-- Begin --

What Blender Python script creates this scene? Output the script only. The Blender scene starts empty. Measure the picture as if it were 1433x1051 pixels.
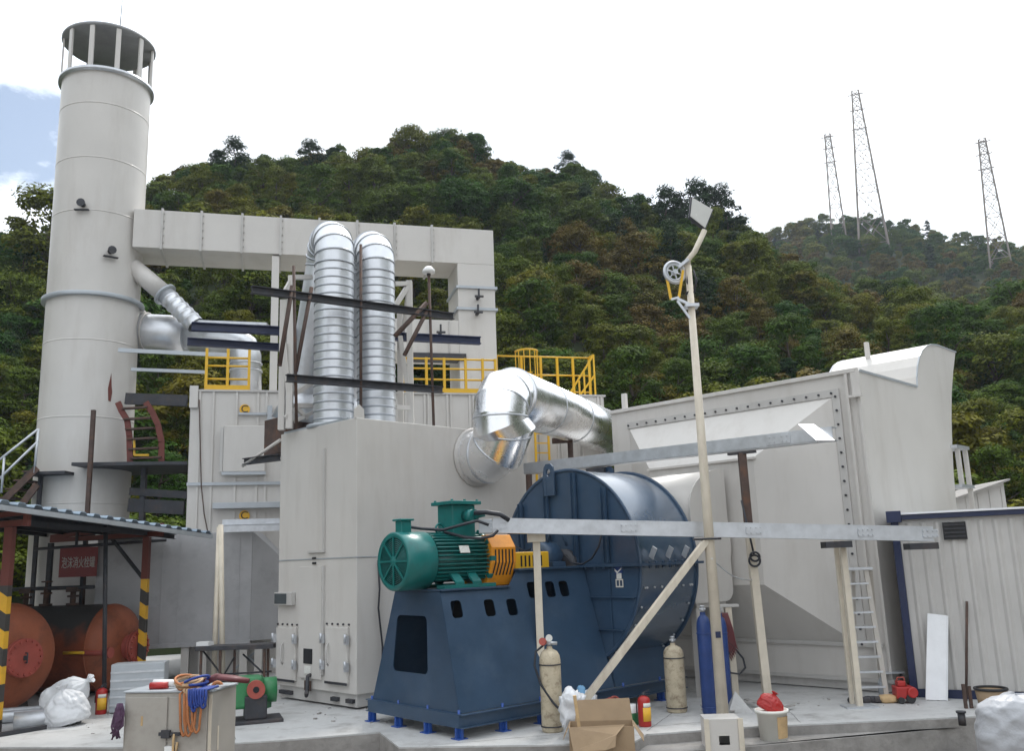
import bpy, math, random
from mathutils import Vector, Matrix, noise
from mathutils.geometry import tessellate_polygon
rnd = random.Random(7)
sc = bpy.context.scene
COL = sc.collection
# ------------------------------------------------------------------ survey: camera at (0,0,H), photo is 1433 px wide
f = 1260.0; PITCH = math.radians(11.6); ROLL = math.radians(2.0); H = 2.9
F_ = Vector((0, math.cos(PITCH), math.sin(PITCH))); U0 = Vector((0, -math.sin(PITCH), math.cos(PITCH))); R0 = Vector((1, 0, 0))
R_ = R0*math.cos(ROLL) - U0*math.sin(ROLL); U_ = R0*math.sin(ROLL) + U0*math.cos(ROLL)
def ray(px, py): return F_ + R_*((px-716.5)/f) - U_*((py-525.5)/f)
def G(px, py, z=0.0):
    d = ray(px, py); t = (z-H)/d.z; return Vector((d.x*t, d.y*t, z))
def PY(px, py, Y):
    d = ray(px, py); t = Y/d.y; return Vector((d.x*t, Y, H+d.z*t))
def PL(px, py, P, ang):
    d = ray(px, py); a = math.radians(ang); n = (math.cos(a), -math.sin(a))
    t = (P[0]*n[0]+P[1]*n[1])/(d.x*n[0]+d.y*n[1]); return Vector((d.x*t, d.y*t, H+d.z*t))
def ZAT(P, py):
    lo, hi = -20., 200.
    for _ in range(50):
        m = (lo+hi)/2; v = Vector((P[0], P[1], m-H)); y = 525.5 - f*v.dot(U_)/v.dot(F_)
        if y > py: lo = m
        else: hi = m
    return lo
class Fr:
    """a plan frame: u runs along azimuth az (degrees right of +Y), v runs 90 degrees to its left, z up"""
    def __init__(s, o, az):
        a = math.radians(az); s.o = o; s.az = az
        s.U = Vector((math.sin(a), math.cos(a), 0)); s.V = Vector((-math.cos(a), math.sin(a), 0)); s.Z = Vector((0, 0, 1))
    def p(s, u, v, z=0.0): return Vector((s.o[0], s.o[1], 0)) + s.U*u + s.V*v + s.Z*z
    def inv(s, P):
        d = Vector((P[0]-s.o[0], P[1]-s.o[1], 0)); return (d.dot(s.U), d.dot(s.V), P[2])
    def onu(s, px, py, v=0): return s.inv(PL(px, py, s.p(0, v), s.az))
    def onv(s, px, py, u=0): return s.inv(PL(px, py, s.p(u, 0), s.az-90))
    @property
    def ax(s): return (s.U, s.V, s.Z)
W3 = (Vector((1, 0, 0)), Vector((0, 1, 0)), Vector((0, 0, 1)))
def VV(*a): return Vector(a)
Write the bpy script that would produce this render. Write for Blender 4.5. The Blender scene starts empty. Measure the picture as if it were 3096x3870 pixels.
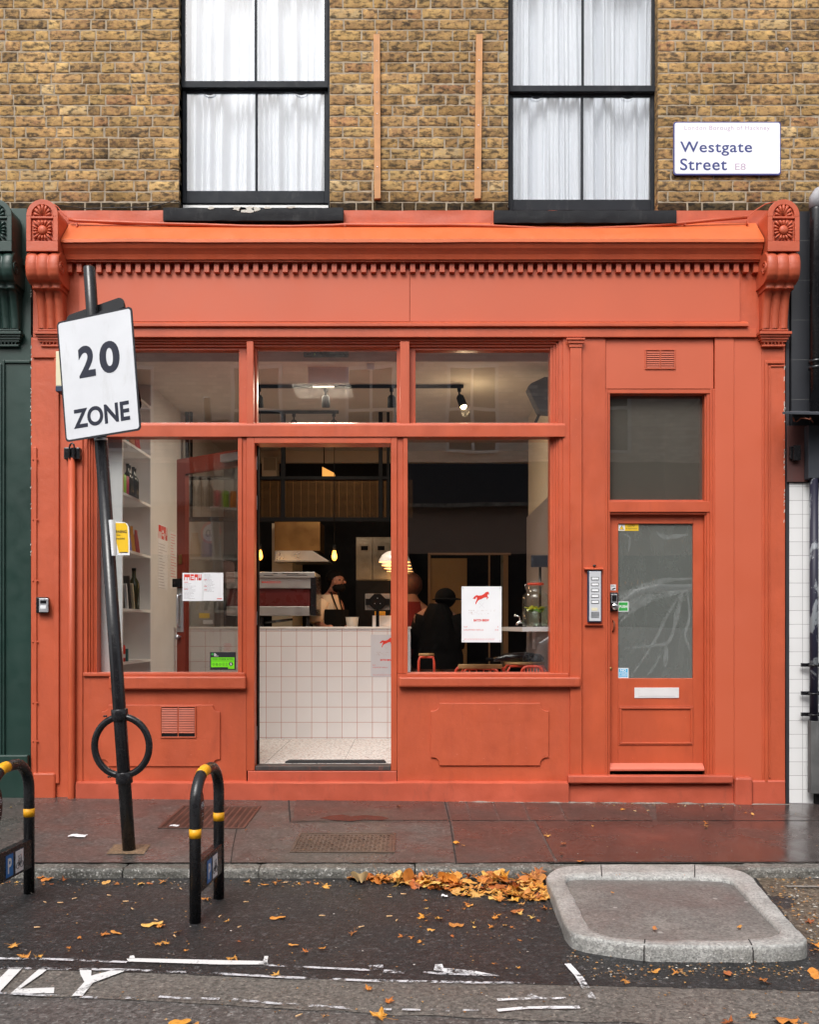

-- End --

• **Exercise objective**
Make an exact copy of the data, leaving its pictures out.

• **Finished exercise**
What Blender Python script creates this scene? Output the script only. The Blender scene starts empty. Measure the picture as if it were 1433x1051 pixels.
import bpy, math, random
from mathutils import Vector, Matrix, noise
from mathutils.geometry import tessellate_polygon
rnd = random.Random(7)
sc = bpy.context.scene
COL = sc.collection
# ------------------------------------------------------------------ survey: camera at (0,0,H), photo is 1433 px wide
f = 1260.0; PITCH = math.radians(11.6); ROLL = math.radians(2.0); H = 2.9
F_ = Vector((0, math.cos(PITCH), math.sin(PITCH))); U0 = Vector((0, -math.sin(PITCH), math.cos(PITCH))); R0 = Vector((1, 0, 0))
R_ = R0*math.cos(ROLL) - U0*math.sin(ROLL); U_ = R0*math.sin(ROLL) + U0*math.cos(ROLL)
def ray(px, py): return F_ + R_*((px-716.5)/f) - U_*((py-525.5)/f)
def G(px, py, z=0.0):
    d = ray(px, py); t = (z-H)/d.z; return Vector((d.x*t, d.y*t, z))
def PY(px, py, Y):
    d = ray(px, py); t = Y/d.y; return Vector((d.x*t, Y, H+d.z*t))
def PL(px, py, P, ang):
    d = ray(px, py); a = math.radians(ang); n = (math.cos(a), -math.sin(a))
    t = (P[0]*n[0]+P[1]*n[1])/(d.x*n[0]+d.y*n[1]); return Vector((d.x*t, d.y*t, H+d.z*t))
def ZAT(P, py):
    lo, hi = -20., 200.
    for _ in range(50):
        m = (lo+hi)/2; v = Vector((P[0], P[1], m-H)); y = 525.5 - f*v.dot(U_)/v.dot(F_)
        if y > py: lo = m
        else: hi = m
    return lo
class Fr:
    """a plan frame: u runs along azimuth az (degrees right of +Y), v runs 90 degrees to its left, z up"""
    def __init__(s, o, az):
        a = math.radians(az); s.o = o; s.az = az
        s.U = Vector((math.sin(a), math.cos(a), 0)); s.V = Vector((-math.cos(a), math.sin(a), 0)); s.Z = Vector((0, 0, 1))
    def p(s, u, v, z=0.0): return Vector((s.o[0], s.o[1], 0)) + s.U*u + s.V*v + s.Z*z
    def inv(s, P):
        d = Vector((P[0]-s.o[0], P[1]-s.o[1], 0)); return (d.dot(s.U), d.dot(s.V), P[2])
    def onu(s, px, py, v=0): return s.inv(PL(px, py, s.p(0, v), s.az))
    def onv(s, px, py, u=0): return s.inv(PL(px, py, s.p(u, 0), s.az-90))
    @property
    def ax(s): return (s.U, s.V, s.Z)
W3 = (Vector((1, 0, 0)), Vector((0, 1, 0)), Vector((0, 0, 1)))
def VV(*a): return Vector(a)
Write the bpy script that would produce this render. Write for Blender 4.5. The Blender scene starts empty. Measure the picture as if it were 3096x3870 pixels.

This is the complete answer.